Concernant vos questions et remarques - il faut étudier plus profondément l'oeuvre du Ramh'al et vous verrez que cela peut se comprendre de manière tout à fait intelligible et logique, mais cela demande de nombreuses introductions et explications de notions et concepts ; je crois que ça dépasse malheureusement le cadre d'une réponse sur le site. Je vous invite donc, en premier lieu, à lire le paragraphe sur l'oeuvre du Ramh'al sur le site du rav Mordekhai Chriqui : http://www.frramhal.com/Le-Ramhal-at-son-enseignement.html Et plus particulièrement, je vous conseille son livre Le règne de l'Unité, aux éditions Ramhal, Jérusalem qui traite justement de vos questions. Vous pouvez également le contacter, suivre ses cours (en français) sur internet et lire ses traductions des ouvrages du Ramh'al.

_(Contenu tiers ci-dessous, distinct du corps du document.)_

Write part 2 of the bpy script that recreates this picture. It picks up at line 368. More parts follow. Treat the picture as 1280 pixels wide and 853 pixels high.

(N.B. Deux petites choses :
1- sur le principe de contradiction, je vous invite à lire les propos d'Edgar Morin (Nahoum) : http://tiersinclus.fr/edgar-morin-logique-et-contradiction/
2- sur la surdimension du cerveau humain - ce n'est pas exact, en effet, si l'homme a le coefficient d'encéphalisation le plus élevé - cela ne veut pas dire qu'il est plus grand que celui des autres espèces. Par exemple, la baleine bleue a un cerveau bien plus lourd et plus grand que nous, avec 6,92 kilogrammes, contre environ 1,5 kg pour celui de l'homme, et après elle, l'éléphant qui nous dépasse aussi...).